The District 49 Board of Education voted Oct. 9 to approve course alignment and a statement of intent for social-studies classes after extended discussion about the scope of board direction over curriculum.
Director Deb Schmidt proposed an amendment to require a unit on the Federalist Papers; several board members and Superintendent Peter Hiltz urged caution, saying unit design and day-to-day instruction belong to teachers. Schmidt withdrew the amendment and moved to postpone the item for further discussion; the amendment to add the Federalist unit failed on a roll-call vote. The board then approved the original alignment and the statement of intent.
Under a separate motion the board split a packet of elective-course proposals and voted individually.

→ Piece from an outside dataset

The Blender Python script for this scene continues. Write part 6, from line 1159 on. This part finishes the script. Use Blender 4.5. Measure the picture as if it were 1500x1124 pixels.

The board approved a film & literature course at Patriot High School, a Colorado folklore course at Patriot Applied Learning Campus, and a culture and literature course at the same campus; the votes were recorded for each course and all three passed.
Board members and student representatives debated where the Federalist Papers should appear in instruction, with some saying a discrete unit risks compression of other required content and others arguing for explicit inclusion of key documents. Student board members said they support trusting classroom teachers to integrate primary sources but welcome strengthened intent statements that clarify course goals.
What happens next: the approved course alignments and electives will be implemented in the district's schedules and syllabi; the board postponed any immediate mandate to require specific unit plans and asked administration and task-force members to continue conversations and return with additional detail if needed.